When the dust finally settled at AAMI Park on Friday night, and the teams had retreated to their respective dressing-rooms, Roosters coach Trent Robinson gathered his players together for his post-match oratory.
“They wanted a street fight tonight,” Robinson said, according to those in the room. “And Jared gave them one.”
Jared Waerea-Hargreaves is the enforcer every team needs, every rival fan hates and the NRL and its lawmakers don’t know how to handle.
So, too, is Storm giant Nelson Asofa-Solomona, who is racking up fines this season like he’s parked his car in a loading zone and refuses to move it.
Heaven knows Big Nelson refuses to change his Street Fighter II mindset whenever he takes the field, just like Big Jared, and this is where the conversation gets a little funky about rugby league and its future.
Here’s a question. Was the match between the Roosters and Storm the dirtiest this season, all elbows and forearms and knees? “Dog shots” as they are known among the players?
Notwithstanding State of Origin III, the answer is probably “yes”.
Was it the most gripping match of the season?
Notwithstanding State of Origin III, the answer is also “yes”.
There is a disconnect between what the NRL wants its game to be and what most of its supporter base wants to watch.
Head office wants to appeal to the broadest demographic possible, including the mums and dads whose biggest concern is making sure their child is safe playing the so-called greatest game of all.
It’s all about the message, such as last year’s shabbily-handled crackdown on head-high tackles that lasted a month – although it does occasionally rear its head during matches.
Then there’s the rusted-on fan who adores rugby league’s brutal, gladiatorial nature. The rusted-on fan who wants their rugby league with a generous side-order of mayhem. The rusted-on fan who wants Waerea-Hargreaves and Asofa-Solomona strutting along the sideline like Komodo Dragons, before taking the field and tearing into each other as they mark their territory.
But where to draw the line? Referee Adam Gee has been criticised by some for the stop-start nature of Friday night’s match, but I thought he handled a volatile match superbly.
If teams are going to the bend the line with illegal play, they need to expect to be caught out with the occasional penalty against them.
Waerea-Hargreaves took the meaning of “chinning” someone to a new level and spent 10 minutes in the sin bin for slamming his prodigious chin into Asofa-Solomona’s forehead. Buy the ticket, take the ride.
If anything, Gee could’ve enforced more set restarts for ruck infringements — there were only four in total — as each side held down the other in the tackle.
But, apart from that, he took the same approach to the match as Bill Harrigan did in his pomp: he didn’t get in the way and he let the players sort things out.
Rugby league matches are messy, no matter how much the NRL seeks perfection. Fans need to expect inconsistencies from the referee — even our old mates in the bunker — for matches as fiery as this one.

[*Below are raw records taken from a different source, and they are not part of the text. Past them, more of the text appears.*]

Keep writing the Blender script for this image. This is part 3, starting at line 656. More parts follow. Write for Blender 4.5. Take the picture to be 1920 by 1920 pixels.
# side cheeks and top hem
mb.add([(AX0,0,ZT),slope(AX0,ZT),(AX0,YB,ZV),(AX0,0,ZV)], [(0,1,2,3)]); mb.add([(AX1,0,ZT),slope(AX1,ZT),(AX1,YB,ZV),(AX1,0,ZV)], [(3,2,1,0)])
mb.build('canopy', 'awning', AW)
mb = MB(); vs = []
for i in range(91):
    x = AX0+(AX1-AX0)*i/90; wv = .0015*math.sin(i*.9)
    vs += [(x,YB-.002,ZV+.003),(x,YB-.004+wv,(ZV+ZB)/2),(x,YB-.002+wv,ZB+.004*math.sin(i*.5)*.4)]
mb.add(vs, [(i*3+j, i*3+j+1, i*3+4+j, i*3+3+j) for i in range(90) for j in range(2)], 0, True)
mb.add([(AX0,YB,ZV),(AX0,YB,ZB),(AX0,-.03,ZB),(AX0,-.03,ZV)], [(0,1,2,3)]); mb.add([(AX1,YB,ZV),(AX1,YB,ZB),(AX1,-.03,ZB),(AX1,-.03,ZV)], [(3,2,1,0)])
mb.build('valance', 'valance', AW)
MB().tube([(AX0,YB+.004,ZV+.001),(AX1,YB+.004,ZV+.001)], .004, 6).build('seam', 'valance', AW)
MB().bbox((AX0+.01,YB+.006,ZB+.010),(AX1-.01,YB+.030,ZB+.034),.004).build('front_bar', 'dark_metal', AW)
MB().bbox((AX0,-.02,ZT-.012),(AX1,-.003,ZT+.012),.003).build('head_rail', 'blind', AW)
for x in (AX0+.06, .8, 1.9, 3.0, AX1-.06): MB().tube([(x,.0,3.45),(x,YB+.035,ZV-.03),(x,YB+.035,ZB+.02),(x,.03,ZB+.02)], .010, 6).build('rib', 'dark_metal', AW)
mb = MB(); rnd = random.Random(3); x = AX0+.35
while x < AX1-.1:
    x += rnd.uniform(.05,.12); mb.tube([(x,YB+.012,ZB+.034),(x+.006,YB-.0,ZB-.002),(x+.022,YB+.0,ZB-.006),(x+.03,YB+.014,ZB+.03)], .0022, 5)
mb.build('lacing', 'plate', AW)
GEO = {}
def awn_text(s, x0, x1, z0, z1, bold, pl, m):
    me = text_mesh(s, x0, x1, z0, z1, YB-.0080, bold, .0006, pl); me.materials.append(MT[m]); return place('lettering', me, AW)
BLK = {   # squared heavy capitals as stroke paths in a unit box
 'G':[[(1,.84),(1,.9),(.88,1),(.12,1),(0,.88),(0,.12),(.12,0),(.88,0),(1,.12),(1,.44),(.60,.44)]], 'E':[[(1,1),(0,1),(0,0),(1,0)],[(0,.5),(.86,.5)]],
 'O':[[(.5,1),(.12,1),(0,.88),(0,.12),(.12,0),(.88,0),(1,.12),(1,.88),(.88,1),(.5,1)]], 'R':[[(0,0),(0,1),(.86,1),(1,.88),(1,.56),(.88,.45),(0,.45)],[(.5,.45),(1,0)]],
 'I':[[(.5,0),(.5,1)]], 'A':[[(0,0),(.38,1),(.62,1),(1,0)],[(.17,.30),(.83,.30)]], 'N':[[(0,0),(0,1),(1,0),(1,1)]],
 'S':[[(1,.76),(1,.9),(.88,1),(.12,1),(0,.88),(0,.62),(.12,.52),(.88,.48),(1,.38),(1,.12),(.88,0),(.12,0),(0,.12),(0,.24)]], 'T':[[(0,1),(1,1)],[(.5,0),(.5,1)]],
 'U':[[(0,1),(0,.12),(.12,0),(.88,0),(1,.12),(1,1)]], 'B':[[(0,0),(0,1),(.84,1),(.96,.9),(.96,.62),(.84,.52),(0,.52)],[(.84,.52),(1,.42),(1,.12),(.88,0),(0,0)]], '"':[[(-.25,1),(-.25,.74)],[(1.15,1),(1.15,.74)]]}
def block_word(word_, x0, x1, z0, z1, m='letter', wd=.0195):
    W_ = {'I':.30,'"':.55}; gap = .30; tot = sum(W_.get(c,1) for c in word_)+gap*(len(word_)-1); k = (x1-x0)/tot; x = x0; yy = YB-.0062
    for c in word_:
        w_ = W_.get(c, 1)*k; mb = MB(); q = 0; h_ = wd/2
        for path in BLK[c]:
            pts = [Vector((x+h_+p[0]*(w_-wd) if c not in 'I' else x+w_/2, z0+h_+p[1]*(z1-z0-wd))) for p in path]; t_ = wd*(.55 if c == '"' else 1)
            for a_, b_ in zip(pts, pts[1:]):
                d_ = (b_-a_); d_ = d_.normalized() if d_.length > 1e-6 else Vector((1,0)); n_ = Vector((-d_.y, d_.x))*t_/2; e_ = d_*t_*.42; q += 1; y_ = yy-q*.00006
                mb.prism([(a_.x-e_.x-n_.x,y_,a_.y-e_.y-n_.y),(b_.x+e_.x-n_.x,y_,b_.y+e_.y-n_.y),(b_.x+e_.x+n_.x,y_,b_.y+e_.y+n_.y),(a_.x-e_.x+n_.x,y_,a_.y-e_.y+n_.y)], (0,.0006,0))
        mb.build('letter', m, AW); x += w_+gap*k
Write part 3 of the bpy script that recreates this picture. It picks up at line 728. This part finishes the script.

We rightfully expect some semblance of consistency when the charge sheet drops from the match review committee the following day and, on that score, the game remains all over the place.
Roosters prop Lindsay Collins faces four weeks on the sideline for his alleged hip drop, while Storm players didn’t receive so much as a warning for similar tackles.
Big Nelson copped a $3000 fine for dangerous contact on Joseph Suaalii but a raft of other misdemeanours from Friday night’s match were overlooked.
As for Big Jared, people have forgotten that he sparked the melee that ultimately led to his time in the sin-bin after swinging and collecting the head of Storm five-eighth Cameron Munster.
It was a deliberate act, delivered just seconds after Gee had told both captains he was drawing a “line in the sand”.
The NRL has come in for criticism in the past few days about Collins being the only one to receive a match suspension out of the most brutal match of the season.
NRL chief executive Andrew Abdo placed a greater emphasis on players being fined instead of suspended to avoid the silly situation where players were being sidelined for innocuous grade one-offences, or because of carryover points and loading.
The NRL insists the change is working: there have been 151 charges in 2022 while there were 303 charges in 2021, which highlights that the modern-day player is more concerned about his back pocket than the jumper. Then there are players like Big Nelson and Big Jared who are loyal to the street fight.
They can’t fight with impunity. There needs to be a line drawn somewhere, by someone.
But long may the game find a place for them.